§ Data block
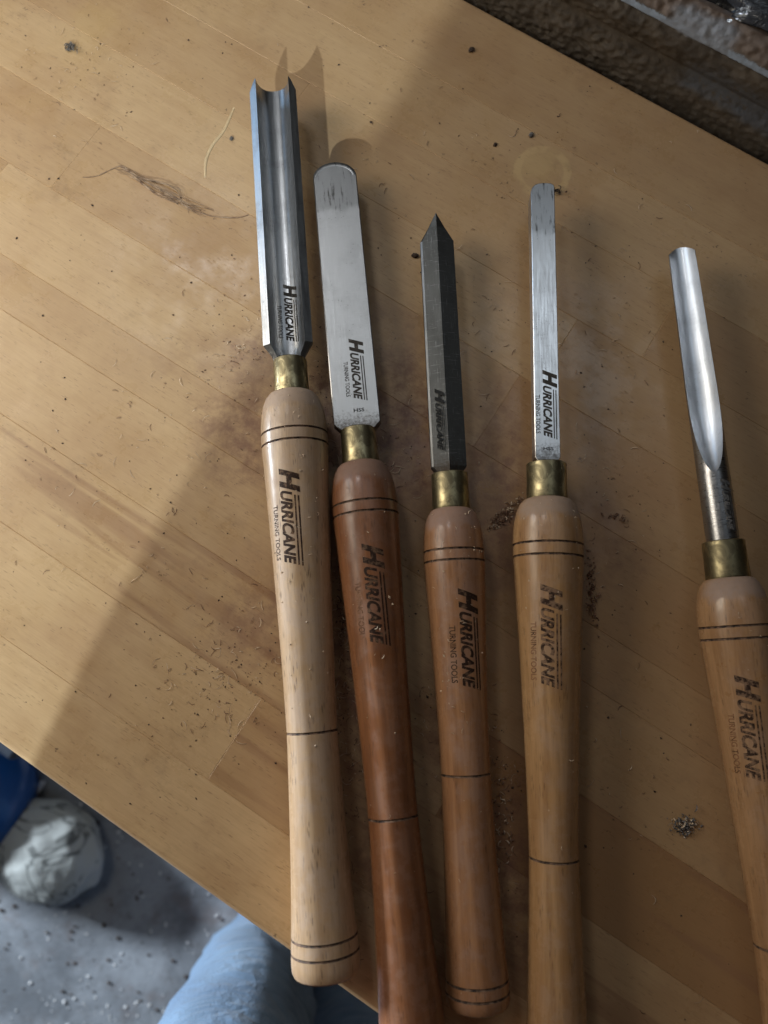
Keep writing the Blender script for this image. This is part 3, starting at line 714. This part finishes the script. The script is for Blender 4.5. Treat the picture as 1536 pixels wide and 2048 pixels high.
def strand(name, path, r, m, label, cat, parent=None, wob=0.):
    P = [px(*p) if len(p) == 2 else px(p[0], p[1])+Vector((0, 0, p[2])) for p in path]; Q = []
    for i in range(len(P)-1):
        p0 = P[max(i-1, 0)]; p1 = P[i]; p2 = P[i+1]; p3 = P[min(i+2, len(P)-1)]
        for k in range(8):
            t = k/8; Q.append(.5*((2*p1)+(-p0+p2)*t+(2*p0-5*p1+4*p2-p3)*t*t+(-p0+3*p1-3*p2+p3)*t**3))
    Q.append(P[-1]); secs = []; n = len(Q)
    for i, q in enumerate(Q):
        d = (Q[min(i+1, n-1)]-Q[max(i-1, 0)]).normalized(); sd = Vector((-d.y, d.x, 0)).normalized(); rr = r*(.35+.65*math.sin(math.pi*(i+.5)/n)**.5)*(1+wob*noise.noise(q*900))
        secs.append([q+sd*rr*math.cos(a)+Vector((0, 0, rr*.8+rr*.8*math.sin(a))) for a in [2*math.pi*j/7 for j in range(7)]])
    vs, fs = loft(secs); return vs, fs
fibre = [[(238+random.gauss(0, 6), 338+random.gauss(0, 4)), (300+random.gauss(0, 10), 368+random.gauss(0, 6), random.uniform(0, .002)), (350+random.gauss(0, 10), 398+random.gauss(0, 6), random.uniform(0, .002)), (400+random.gauss(0, 18), 424+random.gauss(0, 8))] for _ in range(9)] + [[(165, 355), (195, 352), (240, 333), (262, 345), (300, 370), (350, 395), (375, 415), (420, 432), (470, 436), (497, 430)], [(245, 335), (285, 358, .0008), (325, 368, .0014), (355, 385, .0012), (362, 402)], [(255, 343), (300, 378), (352, 404), (402, 422)], [(240, 334), (268, 352), (310, 388), (356, 408)]]
vs, fs = [], []
for i, pth in enumerate(fibre):
    a, b = strand('x', pth, (.00016 if i < 9 else .00036), None, '', '', wob=.7); o_ = len(vs); vs += a; fs += [tuple(k+o_ for k in f) for f in b]
fo = put('fibre_strand', mesh('fibre_strand', vs, fs), mat_plain('fibre', (.20, .12, .075), (.46, .33, .22), 200, .8), None, True)
tag(fo, 'long frayed brown fibre strand lying left of the wide gouge', 'fibre')
for path, lab in (([(468, 215), (448, 260), (425, 290), (412, 320), (410, 355)], None),):
    vs, fs = strand('x', path, .0010, None, '', ''); vs = [Vector((v[0], v[1], ZT+(v[2]-ZT)*.05)) for v in vs]
    go = put('glue_streak', mesh('glue_streak', [wb.matrix_world.inverted() @ v if False else v for v in vs], fs), mat_plain('dried_glue', (.58, .43, .24), (.64, .49, .29), 60, .45), None, True)
    tag(go, 'pale curved streak of dried glue on the bench left of the gouge tip', 'glue')

# ------------------------------------------------------------------ things on the floor
k = N('dirty_white_plastic'); co = k.obj(); n1 = k.noise(co, 14, 5, .6, .8); n2 = k.noise(co, 45, 4, .6)
k.inp('Base Color', k.mix(k.mr(n1, .60, .66), k.mix(k.mr(k.math('ABSOLUTE', k.math('SUBTRACT', k.noise(co, 11, 3, .5, 1.2), .5)), .004, .022), (.15, .16, .155), (.44, .46, .445)), (.11, .115, .11))); k.inp('Roughness', .55); k.inp('Normal', k.bump(k.noise(co, 22, 4, .5, 1.5), .45, .006)); M_BAG = k.m  # dirt marks, plus crease shade painted as thin dark lines
me = blobmesh('plastic_sack', 0, (.086, .070, .052), .055, 1.35, 3.3, 5, .35, True)
o = put('plastic_sack', me, M_BAG, None, True); o.location = (-.520, -.290, .036); o.rotation_euler = (0, 0, R(-25))
tag(o, 'crumpled dirty white sack on the concrete floor by the bench', 'sack')
k = N('blue_plastic'); k.inp('Base Color', (.012, .085, .29, 1)); k.inp('Roughness', .32); k.inp('Normal', k.bump(k.noise(k.obj(), 60, 4), .25, .003)); M_BLUE = k.m
bk = empty('blue_canister', (-.655, -.205, 0))
secs = [[(r*math.cos(a), r*math.sin(a), z) for a in [2*math.pi*j/48 for j in range(48)]] for z, r in ((0, .092), (.004, .097), (.03, .103), (.05, .107), (.070, .106), (.088, .100), (.101, .088), (.110, .070), (.115, .046))]
vs, fs = loft(secs); me = mesh('body', vs, fs); fix_normals(me); sharp(me, 40); put('body', me, M_BLUE, bk)
secs = [[(r*math.cos(a), r*math.sin(a), z) for a in [2*math.pi*j/32 for j in range(32)]] for z, r in ((.1145, .034), (.128, .034), (.131, .030), (.132, .010))]
vs, fs = loft(secs); me = mesh('cap', vs, fs); fix_normals(me); sharp(me, 40); put('cap', me, M_BLUE, bk)
tag(bk, 'rounded blue plastic canister on the floor, cut off by the left edge', 'canister')
M_WHITE = mat_plain('white_crumb', (.60, .61, .62), (.75, .75, .76), 100, .8)
o = box('white_stick', (-.565, -.215, .006), (.055, .009, .009), M_WHITE, None); o.rotation_euler = (0, 0, R(58)); tag(o, 'short white stick on the floor behind the sack', 'stick')
vs, fs = [], []
for _ in range(160): crumb(vs, fs, Vector((random.gauss(0, .016), random.gauss(0, .012), random.uniform(0, .012))), random.uniform(.002, .005), 1.)
o = put('foam_heap', mesh('foam_heap', vs, fs), M_WHITE); o.location = (-.44, -.20, 0); tag(o, 'little heap of white foam crumbs on the floor beside the bench edge', 'foam')
o = box('added_dark_box', (-.56, .02, .11), (.26, .20, .22), mat_plain('navy_box', (.012, .02, .035), (.03, .04, .06), 40, .6), None, .006); o.rotation_euler = (0, 0, TH); tag(o, 'dark navy box added in the shade under the bench, left edge', 'box')  # dark box added where shade falls under the bench
vs, fs, v2, f2 = [], [], [], []
for _ in range(700):
    p = Vector((random.uniform(-.75, -.15), random.uniform(-.75, -.2), 0)); r = random.choice((.0007, .001, .0014, .002, .003))
    if random.random() < .45: crumb(vs, fs, p, r, 1.)
    else: crumb(v2, f2, p, r, .7)
for cx_, cy_ in ((-.52, -.40), (-.46, -.52), (-.55, -.58), (-.40, -.52), (-.50, -.50), (-.33, -.52)):
    for _ in range(16): crumb(vs, fs, Vector((random.gauss(cx_, .03), random.gauss(cy_, .02), 0)), random.choice((.0007, .001, .0015, .0022)), .6)
vs = [(x, y, z*.55) for x, y, z in vs]
tag(put('white_crumbs', mesh('white_crumbs', vs, fs), M_WHITE), 'white foam and plaster crumbs strewn on the concrete', 'crumbs', kind='stuff')
tag(put('dark_crumbs', mesh('dark_crumbs', v2, f2), M_DARK), 'dark dirt crumbs strewn on the concrete', 'crumbs', kind='stuff')

# ------------------------------------------------------------------ the person standing at the bench (legs in view, the rest casts the long shadow)
per = empty('person', (-.10, -.43, 0))
tag(per, 'person in light blue jeans and dark red-brown shirt standing at the bench edge', 'person')
PO = Vector((-.10, -.43, 0))
def skin(name, verts, edges, mat, parent, sub=2, root=0):
    me = mesh(name, [Vector(v[0])-PO for v in verts], []); me.edges.add(len(edges)); me.edges.foreach_set('vertices', [i for e in edges for i in e]); me.update()
    o = put(name, me, mat, parent); o.modifiers.new('skin', 'SKIN'); md = o.modifiers[0]; md.use_smooth_shade = True; md.branch_smoothing = .6
    lay = me.skin_vertices[0].data
    for i, v in enumerate(verts): lay[i].radius = (v[1], v[2] if len(v) > 2 else v[1]); lay[i].use_root = i == root
    s = o.modifiers.new('sub', 'SUBSURF'); s.levels = sub; s.render_levels = sub; return o
M_SKIN = mat_plain('skin', (.42, .22, .15), (.50, .28, .20), 60, .55, .15)
body_v = [((-.08, -.44, .95), .13, .10), ((-.04, -.44, 1.12), .125, .10), ((.0, -.42, 1.28), .135, .10), ((.02, -.40, 1.38), .08, .07), ((.03, -.37, 1.46), .052), ((.05, -.33, 1.56), .078, .09), ((.06, -.31, 1.66), .07, .085),
          ((-.115, -.335, 1.345), .055), ((-.200, -.290, 1.02), .040), ((-.190, -.40, .955), .028), ((-.150, -.45, .945), .030, .018),
          ((.155, -.50, 1.345), .055), ((.21, -.55, 1.06), .040), ((.20, -.50, .85), .028), ((.19, -.485, .78), .030, .018),
          ((-.145, -.40, .86), .085), ((-.138, -.342, .48), .055), ((-.176, -.420, .10), .042), ((-.03, -.48, .86), .085), ((-.02, -.47, .48), .058), ((-.045, -.505, .10), .042), ((-.136, -.355, .035), .035, .028), ((-.005, -.44, .035), .035, .028)]
body_e = [(0, 1), (1, 2), (2, 3), (3, 4), (4, 5), (5, 6), (2, 7), (7, 8), (8, 9), (9, 10), (2, 11), (11, 12), (12, 13), (13, 14), (0, 15), (15, 16), (16, 17), (0, 18), (18, 19), (19, 20), (17, 21), (20, 22)]
skin('body', body_v, body_e, M_SKIN, per)
for base, dirs in (((-.150, -.45, .945), (-.3, -.8, -.5)), ((.19, -.485, .78), (-.1, .2, -1))):   # fingers
    d = Vector(dirs).normalized(); sdv = d.cross(Vector((0, 0, 1)) if abs(d.z) < .9 else Vector((1, 0, 0))).normalized()
    for q, ln in ((-1.5, .055), (-.5, .068), (.5, .072), (1.5, .062)):
        b = Vector(base)+sdv*q*.016; skin('finger', [(tuple(b), .009), (tuple(b+d*ln*.5), .0085), (tuple(b+d*ln+Vector((0, 0, -.012))), .007)], [(0, 1), (1, 2)], M_SKIN, per)
    b = Vector(base)-d*.02; skin('thumb', [(tuple(b-sdv*.02), .010), (tuple(b-sdv*.045+d*.025), .009), (tuple(b-sdv*.05+d*.05), .008)], [(0, 1), (1, 2)], M_SKIN, per)
def sweep(name, rings, mat, parent, seed=0., wr=.006, n=40):
    secs = []
    for c, rx, ry in rings:
        c = Vector(c)-PO; secs.append([c+Vector(((rx+wr*noise.noise(Vector((math.cos(a)*2+seed, math.sin(a)*2, c.z*14)))) * math.cos(a)*U.x - (ry+wr*noise.noise(Vector((math.cos(a)*2, seed, c.z*11))))*math.sin(a)*-V.x,
                                               rx*math.cos(a)*U.y + ry*math.sin(a)*V.y, .004*noise.noise(Vector((math.cos(a)*2, math.sin(a)*2+seed, 3))))) for a in [2*math.pi*j/n for j in range(n)]])
    vs, fs = loft(secs, cap0=False, cap1=False); me = mesh(name, vs, fs); fix_normals(me); o = put(name, me, mat, parent, True)
    s = o.modifiers.new('solid', 'SOLIDIFY'); s.thickness = .003; return o
M_JEAN = mat_cloth('light_denim', (.12, .20, .32), (.17, .27, .40)); M_SHIRT = mat_cloth('brown_shirt', (.10, .035, .03), (.14, .05, .042)); M_HAIR = mat_plain('hair', (.03, .02, .015), (.06, .04, .03), 200, .6)
def lerp(a, b, t): return tuple(x+(y-x)*t for x, y in zip(a, b))
for hip, knee, ank, sd in (((-.130, -.40, .88), (-.138, -.342, .48), (-.176, -.420, .085), 1.), ((-.03, -.48, .88), (-.02, -.47, .48), (-.045, -.505, .085), 5.)):
    rg = [(lerp(hip, knee, i/8), .098-.030*i/8, .098-.030*i/8) for i in range(8)] + [(lerp(knee, ank, i/10), .066+(.004*i/10)+.003*math.sin(i*2.3), .066+.002*i/10+.003*math.sin(i*1.7)) for i in range(11)]
    sweep('jeans_leg', rg, M_JEAN, per, sd, .020)
sweep('jeans_seat', [((-.0875, -.44, z), .175-.01*abs(i-2), .125) for i, z in enumerate((.83, .88, .93, .98, 1.02))], M_JEAN, per, 3.)
sweep('shirt', [((-.118, -.372, .80), .185, .158), ((-.09, -.42, .88), .180, .140), ((-.07, -.43, .98), .172, .135), ((-.04, -.43, 1.10), .172, .13), ((-.01, -.42, 1.22), .178, .125), ((.01, -.41, 1.32), .17, .115), ((.02, -.405, 1.39), .11, .09), ((.027, -.39, 1.43), .07, .07)], M_SHIRT, per, 7., .010)
for a, b in (((-.105, -.34, 1.36), (-.200, -.292, 1.01)), ((.145, -.495, 1.36), (.205, -.545, 1.10))):
    sweep('sleeve', [(lerp(a, b, i/8), .070-.016*i/8, .070-.016*i/8) for i in range(9)], M_SHIRT, per, 2.+a[0], .006)
me = blobmesh('hair', 0, (.095, .11, .085), .06, 4., 2., 4); o = put('hair', me, M_HAIR, per, True); o.location = Vector((.05, -.345, 1.67))-PO
for sx in (-1, 1):
    me = blobmesh('eye', 0, (.012, .012, .012), .0, 1., 1., 2); o = put('eye', me, M_WHITE, per, True); o.location = Vector((.072, -.245, 1.605))+U*(sx*.032)-PO
me = blobmesh('nose', 0, (.012, .022, .022), .0, 1., 1., 3); o = put('nose', me, M_SKIN, per, True); o.location = Vector((.085, -.235, 1.575))-PO; o.rotation_euler = (0, 0, TH)
k = N('lilac_knit'); k.inp('Base Color', k.mix(k.mr(k.voro(k.obj(), 130.), .2, .4), (.16, .30, .24), (.46, .40, .50))); k.inp('Roughness', .9); M_SHOE = k.m
M_SOLE = mat_plain('black_rubber', (.012, .012, .014), (.03, .03, .03), 60, .7)
def shoe(heel, d):
    d = Vector(d).normalized(); s = Vector((d.y, -d.x, 0)); L = .27; up = []; so = []
    for i in range(15):
        t = i/14; wv = .041*(math.sin(math.pi*min(1, max(0, .06+.90*t)))**.42)*(.92+.14*math.sin(t*3)); hh = .085-.05*t**1.3
        c = Vector(heel)+d*(t*L-.03)-PO
        up.append([c+s*(wv*math.cos(a))+Vector((0, 0, .022+max(0, math.sin(a))*hh-(.004 if math.sin(a) < 0 else 0))) for a in [2*math.pi*j/18 for j in range(18)]])
        so.append([c+s*((wv+.005)*math.copysign(abs(math.cos(a))**.5, math.cos(a)))+Vector((0, 0, .012+.012*math.copysign(abs(math.sin(a))**.5, math.sin(a)))) for a in [2*math.pi*j/18 for j in range(18)]])
    for nm, sc, m in (('shoe', up, M_SHOE), ('shoe_sole', so, M_SOLE)):
        vs, fs = loft(sc); me = mesh(nm, vs, fs); fix_normals(me); put(nm, me, m, per, True)
shoe((-.196, -.460, 0), (.35, .93, 0)); shoe((-.085, -.575, 0), (.45, .89, 0))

§ Aim of the exercise
Isolate each line of the listing above that includes "wide". Copy it.

§ Full answer
Keep writing the Blender script for this image. This is part 3, starting at line 714. This part finishes the script. The script is for Blender 4.5. Treat the picture as 1536 pixels wide and 2048 pixels high.
tag(fo, 'long frayed brown fibre strand lying left of the wide gouge', 'fibre')